Exercise — Where the string "script" occurs in the material below, report the whole line.

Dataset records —
* BEGIN *

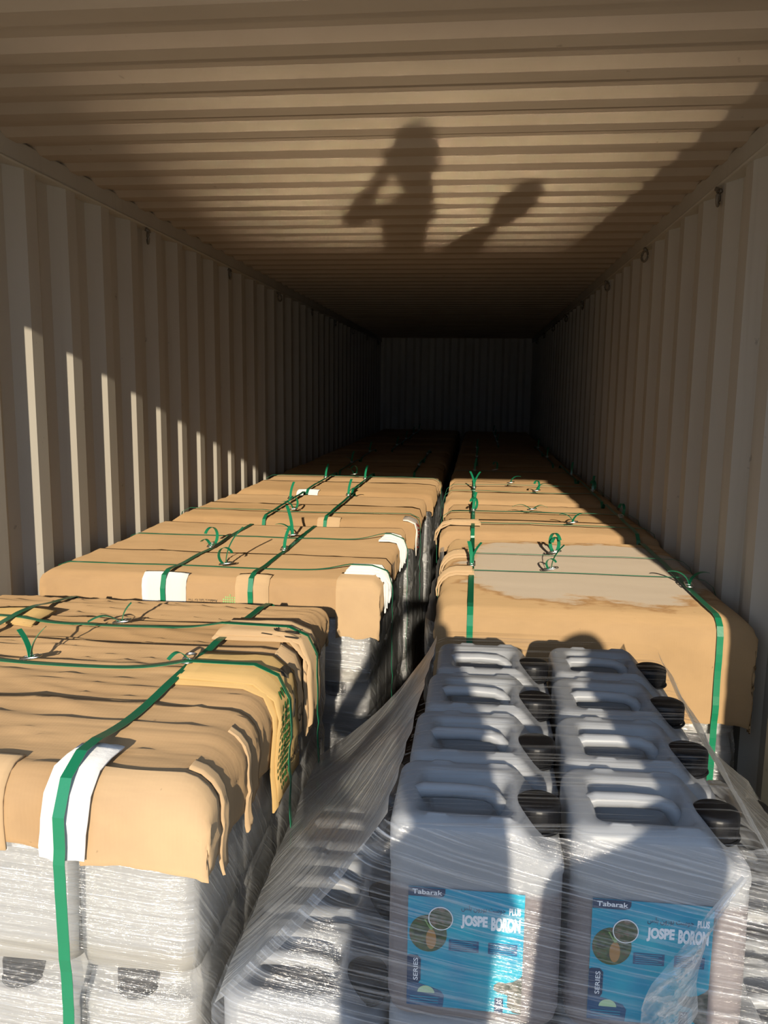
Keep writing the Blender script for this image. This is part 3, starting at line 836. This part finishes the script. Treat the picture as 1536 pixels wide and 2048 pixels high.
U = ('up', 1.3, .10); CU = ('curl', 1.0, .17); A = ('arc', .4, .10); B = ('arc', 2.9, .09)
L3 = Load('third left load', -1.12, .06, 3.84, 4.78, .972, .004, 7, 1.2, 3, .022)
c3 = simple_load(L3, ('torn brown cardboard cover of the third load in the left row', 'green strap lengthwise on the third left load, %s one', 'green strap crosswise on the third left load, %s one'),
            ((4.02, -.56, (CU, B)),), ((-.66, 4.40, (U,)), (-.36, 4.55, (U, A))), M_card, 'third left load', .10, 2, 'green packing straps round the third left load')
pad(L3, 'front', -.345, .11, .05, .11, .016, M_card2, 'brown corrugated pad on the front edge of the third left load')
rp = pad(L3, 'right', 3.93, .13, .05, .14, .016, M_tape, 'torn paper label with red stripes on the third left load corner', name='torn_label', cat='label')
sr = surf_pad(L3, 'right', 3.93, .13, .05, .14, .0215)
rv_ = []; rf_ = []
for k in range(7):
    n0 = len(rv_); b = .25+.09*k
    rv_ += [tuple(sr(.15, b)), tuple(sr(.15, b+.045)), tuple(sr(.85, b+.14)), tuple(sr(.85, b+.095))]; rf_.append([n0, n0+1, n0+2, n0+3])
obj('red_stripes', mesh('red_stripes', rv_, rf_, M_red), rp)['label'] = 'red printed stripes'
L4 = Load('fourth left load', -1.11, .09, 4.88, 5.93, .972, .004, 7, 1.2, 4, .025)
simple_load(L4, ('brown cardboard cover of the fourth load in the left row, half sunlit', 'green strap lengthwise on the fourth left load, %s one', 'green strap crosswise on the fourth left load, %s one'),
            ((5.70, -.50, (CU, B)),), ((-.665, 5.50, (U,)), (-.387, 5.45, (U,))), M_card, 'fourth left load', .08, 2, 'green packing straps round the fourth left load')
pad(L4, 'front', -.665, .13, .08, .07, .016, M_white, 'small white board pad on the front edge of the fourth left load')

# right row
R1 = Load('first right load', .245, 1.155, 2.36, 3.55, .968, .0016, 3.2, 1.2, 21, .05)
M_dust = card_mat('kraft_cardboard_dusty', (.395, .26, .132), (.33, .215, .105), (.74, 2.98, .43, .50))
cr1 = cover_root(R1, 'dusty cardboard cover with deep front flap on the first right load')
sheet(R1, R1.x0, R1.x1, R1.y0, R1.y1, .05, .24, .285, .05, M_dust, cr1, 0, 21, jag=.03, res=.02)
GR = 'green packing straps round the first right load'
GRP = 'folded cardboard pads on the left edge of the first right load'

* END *
* BEGIN *

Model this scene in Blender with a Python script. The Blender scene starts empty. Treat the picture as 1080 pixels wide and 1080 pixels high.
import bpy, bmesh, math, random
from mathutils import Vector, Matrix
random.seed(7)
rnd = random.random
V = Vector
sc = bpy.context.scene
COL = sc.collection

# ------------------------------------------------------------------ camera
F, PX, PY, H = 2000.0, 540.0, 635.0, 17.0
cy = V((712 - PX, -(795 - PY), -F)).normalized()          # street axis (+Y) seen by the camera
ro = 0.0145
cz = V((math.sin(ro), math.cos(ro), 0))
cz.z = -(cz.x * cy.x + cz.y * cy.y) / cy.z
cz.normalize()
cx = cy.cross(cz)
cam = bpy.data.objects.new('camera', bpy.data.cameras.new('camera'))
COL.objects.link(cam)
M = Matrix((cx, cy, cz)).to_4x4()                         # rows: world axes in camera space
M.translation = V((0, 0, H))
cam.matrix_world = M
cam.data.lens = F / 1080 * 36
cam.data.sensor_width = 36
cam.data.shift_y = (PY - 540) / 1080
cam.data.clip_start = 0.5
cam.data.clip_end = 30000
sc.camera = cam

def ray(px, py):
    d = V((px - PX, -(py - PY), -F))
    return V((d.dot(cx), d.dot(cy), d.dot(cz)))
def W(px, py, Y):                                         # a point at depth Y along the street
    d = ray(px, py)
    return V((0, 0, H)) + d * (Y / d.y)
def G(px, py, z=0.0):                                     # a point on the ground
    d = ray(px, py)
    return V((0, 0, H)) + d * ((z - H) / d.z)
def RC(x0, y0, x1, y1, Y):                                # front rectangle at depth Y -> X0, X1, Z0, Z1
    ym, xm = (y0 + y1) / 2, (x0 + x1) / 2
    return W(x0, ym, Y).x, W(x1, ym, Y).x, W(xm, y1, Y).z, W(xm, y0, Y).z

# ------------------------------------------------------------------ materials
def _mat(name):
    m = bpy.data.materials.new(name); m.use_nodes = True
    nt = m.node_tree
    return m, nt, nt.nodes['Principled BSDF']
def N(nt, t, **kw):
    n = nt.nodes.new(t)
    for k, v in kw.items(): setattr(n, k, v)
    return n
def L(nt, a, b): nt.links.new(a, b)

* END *

Exercise result —
Keep writing the Blender script for this image. This is part 3, starting at line 836. This part finishes the script. Treat the picture as 1536 pixels wide and 2048 pixels high.
Model this scene in Blender with a Python script. The Blender scene starts empty. Treat the picture as 1080 pixels wide and 1080 pixels high.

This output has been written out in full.